--- Start of RECORDED INFORMATION ---

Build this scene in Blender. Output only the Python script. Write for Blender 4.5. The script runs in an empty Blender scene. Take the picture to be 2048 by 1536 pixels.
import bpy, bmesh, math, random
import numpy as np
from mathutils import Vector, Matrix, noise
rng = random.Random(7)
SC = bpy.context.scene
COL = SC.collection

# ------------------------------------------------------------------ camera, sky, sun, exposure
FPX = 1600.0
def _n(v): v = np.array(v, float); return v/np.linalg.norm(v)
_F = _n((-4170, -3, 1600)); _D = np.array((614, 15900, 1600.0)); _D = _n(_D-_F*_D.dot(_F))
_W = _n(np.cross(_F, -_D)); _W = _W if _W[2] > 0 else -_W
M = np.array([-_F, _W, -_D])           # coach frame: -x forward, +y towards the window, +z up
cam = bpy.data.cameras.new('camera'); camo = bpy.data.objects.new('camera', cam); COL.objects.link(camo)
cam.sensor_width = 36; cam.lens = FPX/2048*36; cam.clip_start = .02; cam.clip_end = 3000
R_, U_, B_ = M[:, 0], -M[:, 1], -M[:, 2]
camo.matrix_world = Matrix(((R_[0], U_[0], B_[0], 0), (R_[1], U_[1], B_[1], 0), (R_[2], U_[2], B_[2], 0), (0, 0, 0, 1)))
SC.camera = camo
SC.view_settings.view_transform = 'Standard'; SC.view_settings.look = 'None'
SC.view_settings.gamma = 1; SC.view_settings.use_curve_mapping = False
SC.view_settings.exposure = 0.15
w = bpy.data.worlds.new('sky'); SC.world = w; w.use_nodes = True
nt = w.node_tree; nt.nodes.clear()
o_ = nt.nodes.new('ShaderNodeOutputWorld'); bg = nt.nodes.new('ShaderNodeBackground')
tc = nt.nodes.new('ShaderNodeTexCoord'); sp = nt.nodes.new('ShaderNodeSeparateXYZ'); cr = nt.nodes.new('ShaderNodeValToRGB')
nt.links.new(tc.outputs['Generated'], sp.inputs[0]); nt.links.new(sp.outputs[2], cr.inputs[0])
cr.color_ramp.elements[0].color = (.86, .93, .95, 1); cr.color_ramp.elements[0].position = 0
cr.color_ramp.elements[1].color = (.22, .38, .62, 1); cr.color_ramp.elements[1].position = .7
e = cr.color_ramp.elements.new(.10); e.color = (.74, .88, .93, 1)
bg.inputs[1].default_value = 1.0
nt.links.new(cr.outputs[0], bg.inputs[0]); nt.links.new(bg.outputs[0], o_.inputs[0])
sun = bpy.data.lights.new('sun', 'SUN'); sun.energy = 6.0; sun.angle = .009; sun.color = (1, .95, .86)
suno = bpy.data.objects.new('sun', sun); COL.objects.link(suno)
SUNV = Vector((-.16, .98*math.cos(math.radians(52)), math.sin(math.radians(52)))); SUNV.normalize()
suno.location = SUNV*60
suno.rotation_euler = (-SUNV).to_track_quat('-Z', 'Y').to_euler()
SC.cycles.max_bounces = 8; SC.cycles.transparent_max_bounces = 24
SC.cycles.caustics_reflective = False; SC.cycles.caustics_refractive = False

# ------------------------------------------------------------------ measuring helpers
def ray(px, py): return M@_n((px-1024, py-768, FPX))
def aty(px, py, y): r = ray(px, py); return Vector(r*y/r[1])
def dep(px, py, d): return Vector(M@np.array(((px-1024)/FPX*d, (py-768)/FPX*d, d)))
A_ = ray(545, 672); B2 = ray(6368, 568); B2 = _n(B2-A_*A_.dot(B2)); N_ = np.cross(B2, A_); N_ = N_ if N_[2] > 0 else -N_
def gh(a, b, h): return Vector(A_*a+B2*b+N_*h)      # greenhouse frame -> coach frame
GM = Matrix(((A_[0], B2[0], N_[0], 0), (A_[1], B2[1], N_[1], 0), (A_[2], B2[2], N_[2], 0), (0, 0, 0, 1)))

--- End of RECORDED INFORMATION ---

● YOUR GOAL:
From the opening line of the data above, please print each line as written up to and including the line that contains "COL = SC.collection", and nothing more.

● RESPONSE FOR THIS EXERCISE:
Build this scene in Blender. Output only the Python script. Write for Blender 4.5. The script runs in an empty Blender scene. Take the picture to be 2048 by 1536 pixels.
import bpy, bmesh, math, random
import numpy as np
from mathutils import Vector, Matrix, noise
rng = random.Random(7)
SC = bpy.context.scene
COL = SC.collection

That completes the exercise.